Now as I said there are many dimensions on this situation but through my research I have found some general areas which at good starting points for your consideration: technology, ethics, labour, and money. I am going to quickly explain each of these and show how they are interconnected. 

I am starting with technology because this is the area which often hogs all the attention, which is not surprising, we like the technological fix, it’s sci-fi, it’s the future, it’s a bit magic. But its magic is an illusion, as Willem Schneider acknowledges in his reflection on the oral history reuse technology Project Jukebox. Technology on its own will not solve the wicked problem of oral history reuse. This is generally for two reasons:

  1. Firstly it is constantly and rapidly evolving, and tech companies have built obsolescence into their product making technology not a particular stable area which is not helpful when you are setting up an archive or any form of long-term digital storage.
  2. In addition, the digital world exists as a web of interconnecting systems. Your laptop is made by one company while your software is made by another, and there is another completely different organisation running the internet. If anything happens to one of these systems it is likely to have a ripple effect across the entire networks of interconnected systems. Again this is not a stable environment for long-term storage. 

The big lessons we can learn from historical failures are how technology is not the single route to solving the issue and how its unstable nature is one of the greater challenges of this endeavour. 

However, technology is also where some of the most interesting opportunities lie. This oral history archive will be created in a post-AI world and therefore will be able to explore how this will affect archives. There is also an increasing awareness of the environmental effects of long-term digital storage and how this is a pressing issue in the age of data. 
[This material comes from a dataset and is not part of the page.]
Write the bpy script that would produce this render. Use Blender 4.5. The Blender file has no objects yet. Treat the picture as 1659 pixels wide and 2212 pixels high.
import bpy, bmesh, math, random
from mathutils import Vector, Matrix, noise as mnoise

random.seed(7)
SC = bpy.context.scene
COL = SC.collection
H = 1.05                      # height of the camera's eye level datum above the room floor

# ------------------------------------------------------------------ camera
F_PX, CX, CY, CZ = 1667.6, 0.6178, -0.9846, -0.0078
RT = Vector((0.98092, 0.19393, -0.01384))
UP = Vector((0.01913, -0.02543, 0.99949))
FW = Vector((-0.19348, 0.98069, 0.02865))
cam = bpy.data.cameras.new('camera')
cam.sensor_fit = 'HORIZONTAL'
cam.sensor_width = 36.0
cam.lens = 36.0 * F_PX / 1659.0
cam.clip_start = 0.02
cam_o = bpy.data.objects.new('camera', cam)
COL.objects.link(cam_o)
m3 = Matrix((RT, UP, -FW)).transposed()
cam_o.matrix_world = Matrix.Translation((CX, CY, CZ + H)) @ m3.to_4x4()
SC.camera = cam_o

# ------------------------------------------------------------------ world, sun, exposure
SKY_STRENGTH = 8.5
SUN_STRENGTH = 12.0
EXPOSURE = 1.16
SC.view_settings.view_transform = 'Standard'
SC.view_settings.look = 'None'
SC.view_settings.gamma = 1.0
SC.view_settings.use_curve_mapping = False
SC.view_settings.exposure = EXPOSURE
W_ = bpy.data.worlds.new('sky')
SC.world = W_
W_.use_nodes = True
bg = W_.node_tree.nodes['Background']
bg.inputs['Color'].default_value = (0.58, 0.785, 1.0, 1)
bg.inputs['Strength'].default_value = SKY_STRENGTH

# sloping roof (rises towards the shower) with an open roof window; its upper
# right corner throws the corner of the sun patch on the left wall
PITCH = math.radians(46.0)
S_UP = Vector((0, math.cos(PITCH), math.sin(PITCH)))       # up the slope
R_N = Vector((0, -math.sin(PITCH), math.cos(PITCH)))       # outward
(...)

Next section – Ethics. I have done three different placements for my PhD and in during all of them I was trying to make archival material reusable. I spent those six months not thinking about technology but working on either copyright, data protection, or sensitivity checks. When you are working with oral histories you are dealing with people’s lives, permissions and restrictions have to be in place in order to make it available. And ethics like technology is also always changing. Copyright in the form we know it now was heavily influence by the rise of the internet in the late 20th century. The various data protections laws have only become a thing in the last ten years and definitely will be changing as attitudes change. In addition to this what language and images are deemed socially acceptable is also always changing. The constant evolution of ethics is both a practical challenge and a fantastic research opportunity as this endeavour is working on a very large scale and is a relatively a new geographic area for oral history to be deployed. It is likely setting up the ethics for this project will deliver some new insights into the ethics of oral history archiving in general. 
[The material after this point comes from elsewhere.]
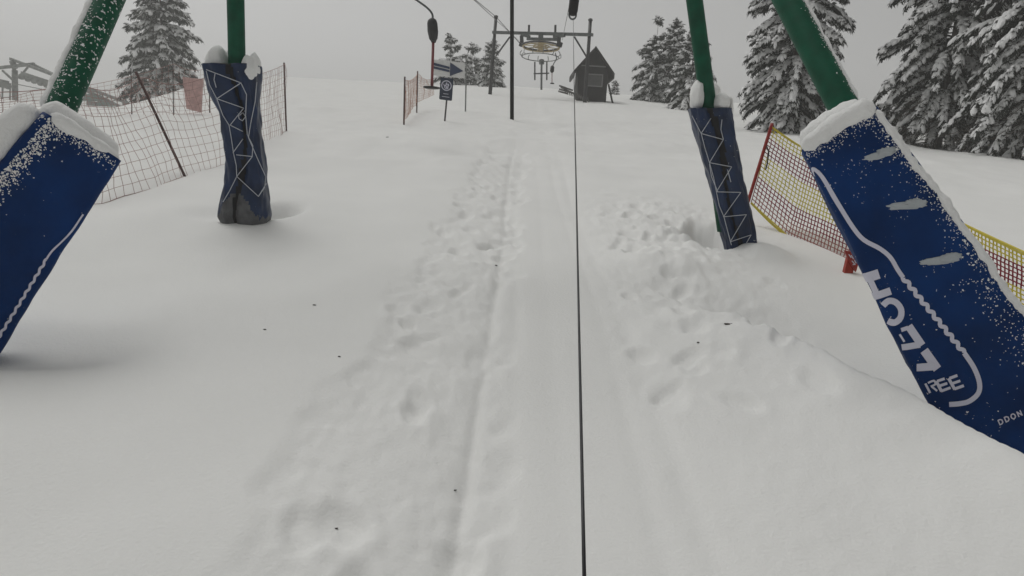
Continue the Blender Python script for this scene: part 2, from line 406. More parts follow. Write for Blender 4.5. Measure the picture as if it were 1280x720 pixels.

One of my central conclusion of my PhD is how labour, specifically maintenance labour, is critical to successful innovation in this area. Both the areas of technology and ethics will require maintenance labour because they are these continually evolving areas. When we look at some historical attempts to solve this issue we see that some of the technological solutions fail because they did not account for the maintenance it would require to keep the technology. In the case of ethics evolving, one of placements during my PhD required me to do a copyright audit of a large collection. It turn out that out of 1700 recordings only 400 had the correct copyright, meaning that 1300 recordings were not reusable. This likely happened because no one had checked whether these recordings had the right copyright permissions until I came along. In both instances maintenance and the labour it takes to keep long-time storage was not considered and therefore the innovation collapsed or requires a significant amount of restoration. Restoration is only necessary when maintenance fails. In How Buildings Learn Stuart Brand quotes John Ruskin, “Take proper care of your monuments, and you will not need to restore them. Watch an old building with an anxious care, guard as best you may, and at any cost, from every influence of dilapidation.” This endeavour has the great opportunity to explore methods on how to sustain and maintain innovations, by putting labour in a central position. It can give us insights into how organisation are sustained through institutional memory and create ideas on how technology and humans can synthesise their respective abilities to create better long term storage for archival material. 
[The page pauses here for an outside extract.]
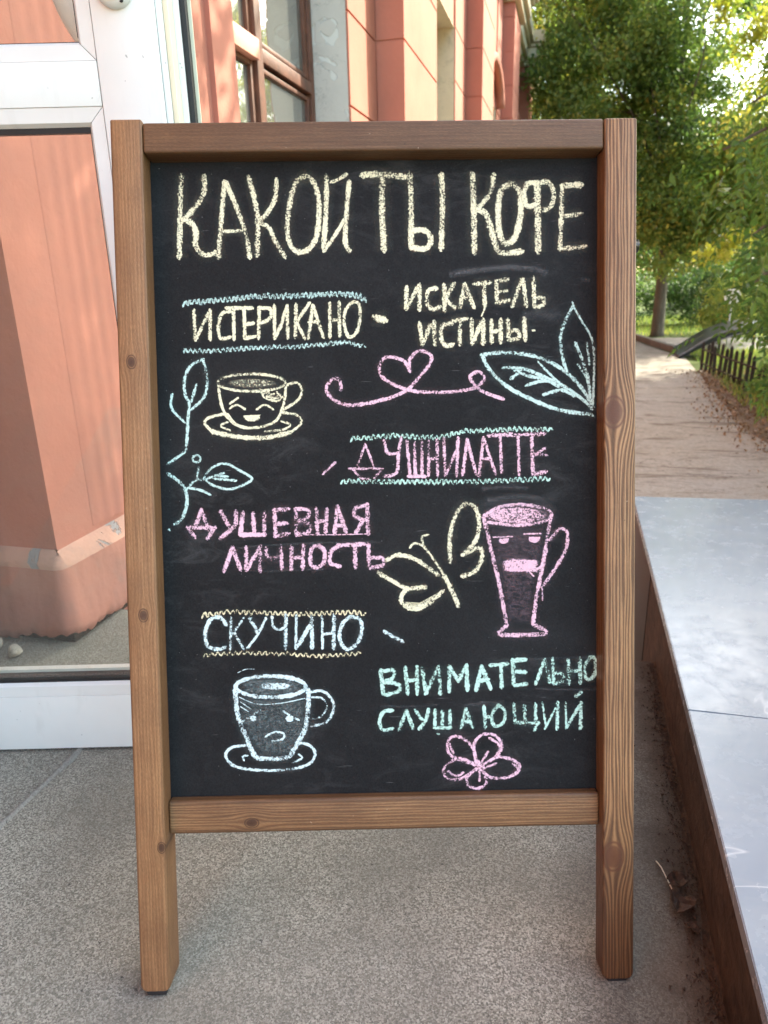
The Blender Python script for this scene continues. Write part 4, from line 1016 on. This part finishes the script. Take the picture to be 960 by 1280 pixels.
# chalk
CH = {'cream': mat_chalk('cream_chalk', (.88, .83, .58)), 'yellow': mat_chalk('pale_yellow_chalk', (.86, .77, .50)), 'pink': mat_chalk('pink_chalk', (.86, .56, .66)), 'teal': mat_chalk('pale_blue_chalk', (.60, .80, .74)),
      'green': mat_chalk('pale_green_chalk', (.56, .82, .70)), 'ice': mat_chalk('ice_blue_chalk', (.72, .88, .87)), 'grey': mat_chalk('smudged_grey_chalk', (.42, .42, .43))}
rnd = random.Random(11); layer = 0
for name, label, colr, items in CHALK:
    vs = []; fs = []; cov = []; dust = []
    for kind_, wd, s_ in items:
        v_ = list(map(int, s_.split())); pts = [(v_[i] * 1e-4, v_[i + 1] * 1e-4) for i in range(0, len(v_), 2)]
        layer += 1; y = REC - .00012 - .0000025 * layer
        if kind_ == 'f':
            cx = sum(p[0] for p in pts) / len(pts); cz = sum(p[1] for p in pts) / len(pts); b0 = len(vs); vs.append((cx, y, cz)); cov.append(wd if wd > .5 else 0); dus = .85 if wd > .9 else wd * .8; dust.append(dus)
            n = len(pts)
            for f_, cc, dd in ((.8, wd, dus), (1.04, wd * .25, 0)):
                for (px, pz) in pts: vs.append((cx + (px - cx) * f_, y, cz + (pz - cz) * f_)); cov.append(cc if wd > .5 else 0); dust.append(dd)
            for i in range(n):
                j = (i + 1) % n; fs.append((b0, b0 + 1 + i, b0 + 1 + j)); fs.append((b0 + 1 + i, b0 + 1 + n + i, b0 + 1 + n + j, b0 + 1 + j))
            continue
        w2 = wd * 1e-4 / 2 * 1.24; dens = .92 if colr != 'grey' else .34
        P_ = catmull(pts, 5); P_ = [np.array(p) for p in P_]
        # resample to even spacing, with rounded ends
        L__ = [0]
        for i in range(1, len(P_)): L__.append(L__[-1] + float(np.linalg.norm(P_[i] - P_[i - 1])))
        tot = L__[-1]
        if tot < 1e-5: continue
        n = max(2, int(tot / .0022)); prev = None; b0 = len(vs); xs = np.interp(np.linspace(0, tot, n + 1), L__, [p[0] for p in P_]); zs = np.interp(np.linspace(0, tot, n + 1), L__, [p[1] for p in P_])
        press = dens * rnd.uniform(.92, 1.04); ph = rnd.uniform(0, 6)
        rows = []
        for i in range(n + 1):
            i0, i1 = max(0, i - 1), min(n, i + 1); t = np.array([xs[i1] - xs[i0], zs[i1] - zs[i0]]); t /= (np.linalg.norm(t) + 1e-9)
            rows.append((xs[i], zs[i], t, 1.0))
        t0, t1 = rows[0][2], rows[-1][2]
        rows = [(rows[0][0] - t0[0] * w2 * .85, rows[0][1] - t0[1] * w2 * .85, t0, .45)] + rows + [(rows[-1][0] + t1[0] * w2 * .85, rows[-1][1] + t1[1] * w2 * .85, t1, .45)]
        for i, (x, z, t, sc) in enumerate(rows):
            nx, nz = -t[1], t[0]; wv = w2 * sc * (1 + .08 * math.sin(i * .9 + ph) + rnd.uniform(-.07, .07)); pr = press * (1 + .06 * math.sin(i * .33 + ph))
            for f_, c_, d_ in ((-2.6, 0, 0), (-1.15, .12, .045), (-.62, .86, .09), (0, 1.0, .09), (.62, .86, .09), (1.15, .12, .045), (2.6, 0, 0)):
                vs.append((x + nx * wv * f_, y, z + nz * wv * f_)); cov.append(pr * c_ * (.8 if sc < 1 else 1)); dust.append(d_ * (1.7 if colr == 'grey' else 1) * (0 if i in (0, len(rows) - 1) else 1))
        for i in range(len(rows) - 1):
            for k in range(6): a = b0 + i * 7 + k; fs.append((a, a + 1, a + 8, a + 7))
    o = fromlist(name, vs, fs, CH[colr], bp); o['label'] = label
    at = o.data.attributes.new('cov', 'FLOAT', 'POINT'); at.data.foreach_set('value', cov)
    at = o.data.attributes.new('dust', 'FLOAT', 'POINT'); at.data.foreach_set('value', dust)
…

Appropriately the overarching area of tension in this complex issue of oral history archiving and reuse is money. If we look at the history of technology driven solution which failed, many eventually collapsed because people were not maintaining it and people were not maintaining it because they were not getting paid. When the money runs out the work stops and it collapses. And therefore you need to know the budget and consider the long-term requirements of running and maintaining an archive. Here again is an opportunity to develop new forms of spending plans that both encourage innovation and support maintenance, something which currently is not standard practice. 

So these four areas are the key starting points to the identifying opportunities to improve the situation around oral history archiving and reuse. Now it is important to note that these are just starting points and each version of the oral history archiving and reuse situation will be different to the next one. Archiving oral history recordings as an small community base project in the country side of England is a different situation to this project and therefore will likely render different opportunities. This is especially the case when you consider how oral history is or be will value within its particular setting. How we value history and historical material will influence how the material is archived and reused. There are many examples with oral history’s legacy where you can clearly see value has shape the project. Certain topics are considered more valuable than others in certain cultures. For example in Europe and the USA the holocaust and the world wars are popular topics for oral history projects. These very intense and heavy topics will bring different ethical issues than lighter topics. Some oral historian’s prefer video recordings over audio recording, another expression of value which will shape the collection. You also have differences in how oral history is valued in relation to other historical materials. Maybe someone uses a photograph in their interview or wishes to record on location, again this will change the set up of collection. All of these decisions will effect what technology might be used, what the ethic forms need to look like, what work needs to be done, where the money can come from. This project needs to understand what it values and how this might shape the project but also how these values might change and how the system will accommodate these changes in value. 

The issue of oral history archiving and reuse is not a banal, tame problem. It is a wicked problem – a mess. But it is also an area of great opportunity where great innovation and insights can be discovered if we do not tame the wicked problem but instead seek to identify opportunities which can improve the situation of oral history archiving and reuse for everyone.